§ **SHORT EXERCISE**: From the listing below, pull out all lines with "script" in them.

§ **EXERCISE MATERIAL**:
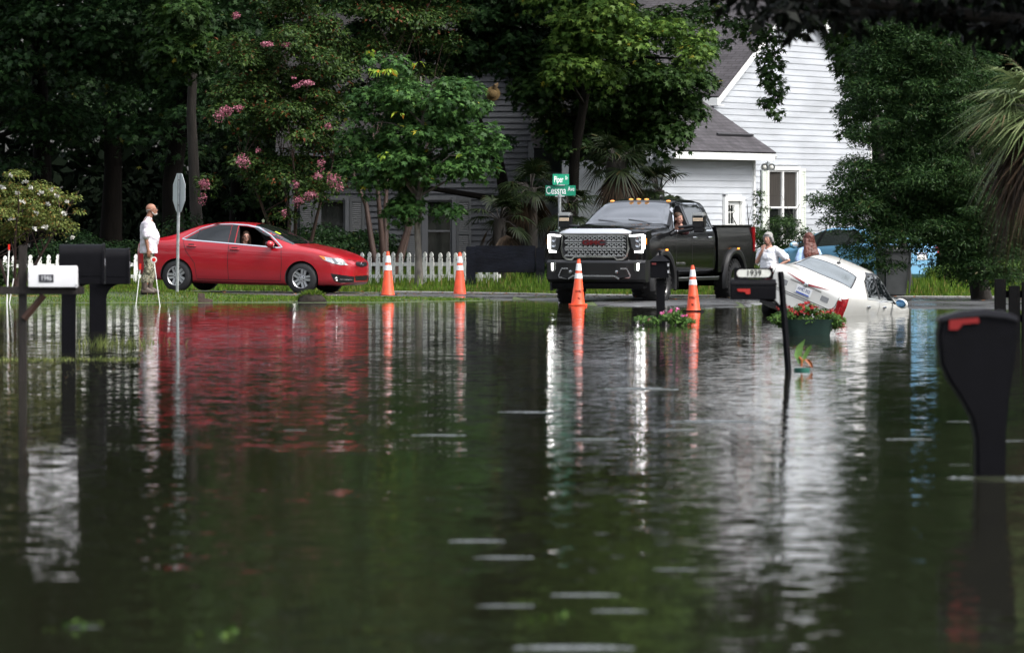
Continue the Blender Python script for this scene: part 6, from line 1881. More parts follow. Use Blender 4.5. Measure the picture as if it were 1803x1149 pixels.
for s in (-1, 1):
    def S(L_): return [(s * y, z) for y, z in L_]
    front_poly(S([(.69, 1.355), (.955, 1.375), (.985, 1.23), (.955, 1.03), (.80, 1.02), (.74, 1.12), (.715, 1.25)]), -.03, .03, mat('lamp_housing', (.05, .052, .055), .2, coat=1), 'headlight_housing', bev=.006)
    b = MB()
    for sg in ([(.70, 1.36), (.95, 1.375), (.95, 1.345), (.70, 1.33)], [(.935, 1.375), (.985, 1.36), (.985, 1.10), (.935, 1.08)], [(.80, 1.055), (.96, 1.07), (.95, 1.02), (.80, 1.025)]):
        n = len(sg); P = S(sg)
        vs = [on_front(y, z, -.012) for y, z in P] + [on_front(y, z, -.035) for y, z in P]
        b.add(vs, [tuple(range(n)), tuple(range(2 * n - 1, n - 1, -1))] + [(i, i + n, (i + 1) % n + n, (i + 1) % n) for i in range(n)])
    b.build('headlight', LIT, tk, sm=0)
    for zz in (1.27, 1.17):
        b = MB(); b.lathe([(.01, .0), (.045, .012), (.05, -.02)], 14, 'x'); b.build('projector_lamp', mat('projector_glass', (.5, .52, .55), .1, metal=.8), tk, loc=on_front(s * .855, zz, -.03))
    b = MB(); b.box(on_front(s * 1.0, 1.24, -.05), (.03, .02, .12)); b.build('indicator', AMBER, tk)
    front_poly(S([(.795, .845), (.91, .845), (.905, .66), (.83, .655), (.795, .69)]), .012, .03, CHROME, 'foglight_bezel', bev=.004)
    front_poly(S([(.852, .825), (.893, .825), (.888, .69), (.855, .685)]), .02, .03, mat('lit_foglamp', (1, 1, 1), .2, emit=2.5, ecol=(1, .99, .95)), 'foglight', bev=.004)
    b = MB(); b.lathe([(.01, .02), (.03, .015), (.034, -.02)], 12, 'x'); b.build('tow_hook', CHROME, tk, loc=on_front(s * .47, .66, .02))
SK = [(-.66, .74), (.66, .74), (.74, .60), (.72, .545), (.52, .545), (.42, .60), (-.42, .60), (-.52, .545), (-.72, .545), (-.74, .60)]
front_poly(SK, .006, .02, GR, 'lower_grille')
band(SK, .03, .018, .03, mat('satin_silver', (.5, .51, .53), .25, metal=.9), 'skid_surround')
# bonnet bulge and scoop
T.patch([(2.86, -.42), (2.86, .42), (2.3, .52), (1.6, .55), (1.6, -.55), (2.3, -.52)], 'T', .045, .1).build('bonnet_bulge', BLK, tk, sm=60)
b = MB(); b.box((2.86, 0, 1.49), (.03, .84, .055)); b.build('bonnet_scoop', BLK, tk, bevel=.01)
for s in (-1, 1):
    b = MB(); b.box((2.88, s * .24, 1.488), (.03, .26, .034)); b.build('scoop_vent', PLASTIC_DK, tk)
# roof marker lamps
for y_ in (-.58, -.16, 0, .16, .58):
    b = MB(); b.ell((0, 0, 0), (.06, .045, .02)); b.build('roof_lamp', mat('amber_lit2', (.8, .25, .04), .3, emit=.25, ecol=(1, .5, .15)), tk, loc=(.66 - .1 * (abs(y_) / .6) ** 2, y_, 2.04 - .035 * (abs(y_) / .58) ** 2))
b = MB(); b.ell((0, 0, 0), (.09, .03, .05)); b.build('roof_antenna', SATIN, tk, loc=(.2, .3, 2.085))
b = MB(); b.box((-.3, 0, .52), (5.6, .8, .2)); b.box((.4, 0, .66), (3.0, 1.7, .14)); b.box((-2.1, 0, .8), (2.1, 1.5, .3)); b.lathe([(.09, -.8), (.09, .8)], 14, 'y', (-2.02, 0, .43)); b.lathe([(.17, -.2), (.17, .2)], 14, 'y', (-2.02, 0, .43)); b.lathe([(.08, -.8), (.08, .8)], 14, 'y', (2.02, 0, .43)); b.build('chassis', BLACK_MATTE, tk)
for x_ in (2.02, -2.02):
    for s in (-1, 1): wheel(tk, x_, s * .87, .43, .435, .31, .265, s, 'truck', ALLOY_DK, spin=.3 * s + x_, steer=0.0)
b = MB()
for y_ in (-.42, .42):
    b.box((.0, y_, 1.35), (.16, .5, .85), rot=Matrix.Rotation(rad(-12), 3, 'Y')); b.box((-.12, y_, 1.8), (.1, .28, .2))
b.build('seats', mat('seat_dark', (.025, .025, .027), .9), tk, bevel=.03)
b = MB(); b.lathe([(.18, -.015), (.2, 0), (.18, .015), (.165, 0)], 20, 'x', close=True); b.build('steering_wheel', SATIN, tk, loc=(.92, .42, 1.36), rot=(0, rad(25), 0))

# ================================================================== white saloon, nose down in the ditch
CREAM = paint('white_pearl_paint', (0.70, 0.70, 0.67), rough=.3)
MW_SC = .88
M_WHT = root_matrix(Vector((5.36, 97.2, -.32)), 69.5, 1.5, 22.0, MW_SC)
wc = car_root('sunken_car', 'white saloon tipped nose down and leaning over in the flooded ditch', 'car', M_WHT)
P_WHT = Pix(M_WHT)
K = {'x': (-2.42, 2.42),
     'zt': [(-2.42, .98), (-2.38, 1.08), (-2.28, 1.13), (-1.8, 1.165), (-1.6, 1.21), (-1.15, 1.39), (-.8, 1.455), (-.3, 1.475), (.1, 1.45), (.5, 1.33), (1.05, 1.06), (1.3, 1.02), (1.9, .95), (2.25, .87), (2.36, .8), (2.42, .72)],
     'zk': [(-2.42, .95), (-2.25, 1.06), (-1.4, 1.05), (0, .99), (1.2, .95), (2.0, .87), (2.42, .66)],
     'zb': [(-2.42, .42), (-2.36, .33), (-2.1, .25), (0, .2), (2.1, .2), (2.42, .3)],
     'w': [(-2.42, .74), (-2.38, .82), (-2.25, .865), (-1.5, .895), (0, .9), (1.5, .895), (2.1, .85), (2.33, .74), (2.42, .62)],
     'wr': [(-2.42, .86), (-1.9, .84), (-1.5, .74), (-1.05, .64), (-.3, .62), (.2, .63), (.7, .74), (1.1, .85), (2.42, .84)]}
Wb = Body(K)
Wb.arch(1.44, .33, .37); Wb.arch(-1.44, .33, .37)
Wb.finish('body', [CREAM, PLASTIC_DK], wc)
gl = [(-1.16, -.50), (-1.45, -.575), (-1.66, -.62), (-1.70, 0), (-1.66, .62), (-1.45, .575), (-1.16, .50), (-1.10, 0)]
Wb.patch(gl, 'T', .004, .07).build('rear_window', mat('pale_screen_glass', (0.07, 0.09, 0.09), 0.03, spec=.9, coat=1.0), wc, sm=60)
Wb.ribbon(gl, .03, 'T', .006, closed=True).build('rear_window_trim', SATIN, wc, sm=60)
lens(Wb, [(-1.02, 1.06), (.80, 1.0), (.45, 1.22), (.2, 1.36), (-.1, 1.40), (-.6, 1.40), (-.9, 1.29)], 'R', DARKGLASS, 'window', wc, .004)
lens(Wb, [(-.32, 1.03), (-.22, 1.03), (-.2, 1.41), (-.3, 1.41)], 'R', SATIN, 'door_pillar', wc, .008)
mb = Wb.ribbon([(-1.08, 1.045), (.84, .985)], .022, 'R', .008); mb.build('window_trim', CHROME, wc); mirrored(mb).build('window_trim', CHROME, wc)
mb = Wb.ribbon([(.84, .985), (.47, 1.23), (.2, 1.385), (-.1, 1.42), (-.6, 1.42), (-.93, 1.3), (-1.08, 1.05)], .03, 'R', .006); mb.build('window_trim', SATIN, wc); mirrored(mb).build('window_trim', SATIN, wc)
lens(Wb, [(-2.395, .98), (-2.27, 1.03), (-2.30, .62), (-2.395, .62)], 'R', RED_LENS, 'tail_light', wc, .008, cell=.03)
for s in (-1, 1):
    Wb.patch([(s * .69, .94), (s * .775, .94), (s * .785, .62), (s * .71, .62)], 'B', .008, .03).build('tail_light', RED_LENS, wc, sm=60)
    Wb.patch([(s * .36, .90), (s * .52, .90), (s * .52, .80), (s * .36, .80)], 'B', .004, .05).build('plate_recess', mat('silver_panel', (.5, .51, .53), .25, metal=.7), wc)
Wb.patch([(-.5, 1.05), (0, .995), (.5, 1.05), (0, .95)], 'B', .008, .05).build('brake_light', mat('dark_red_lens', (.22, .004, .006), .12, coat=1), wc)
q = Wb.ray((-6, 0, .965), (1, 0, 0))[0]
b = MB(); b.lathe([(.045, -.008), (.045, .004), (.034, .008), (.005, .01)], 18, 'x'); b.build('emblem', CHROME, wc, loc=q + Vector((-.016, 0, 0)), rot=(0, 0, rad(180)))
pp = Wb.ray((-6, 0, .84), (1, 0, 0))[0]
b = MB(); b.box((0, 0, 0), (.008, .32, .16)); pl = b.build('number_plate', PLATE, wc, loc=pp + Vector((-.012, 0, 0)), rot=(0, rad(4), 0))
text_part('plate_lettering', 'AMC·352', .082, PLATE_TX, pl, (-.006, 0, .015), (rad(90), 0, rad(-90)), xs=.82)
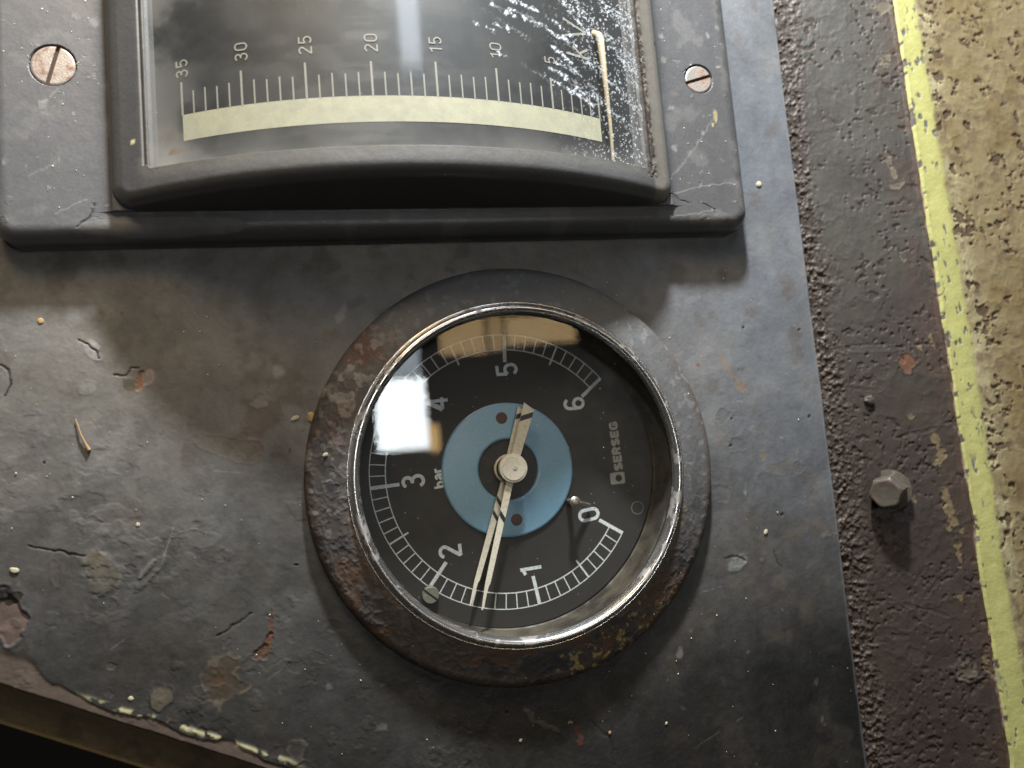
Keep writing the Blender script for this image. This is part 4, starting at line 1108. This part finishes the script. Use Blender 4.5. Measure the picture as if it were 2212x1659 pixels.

§ **EXERCISE RESPONSE**:
Continue the Blender Python script for this scene: part 6, from line 1881. More parts follow. Use Blender 4.5. Measure the picture as if it were 1803x1149 pixels.
Keep writing the Blender script for this image. This is part 4, starting at line 1108. This part finishes the script. Use Blender 4.5. Measure the picture as if it were 2212x1659 pixels.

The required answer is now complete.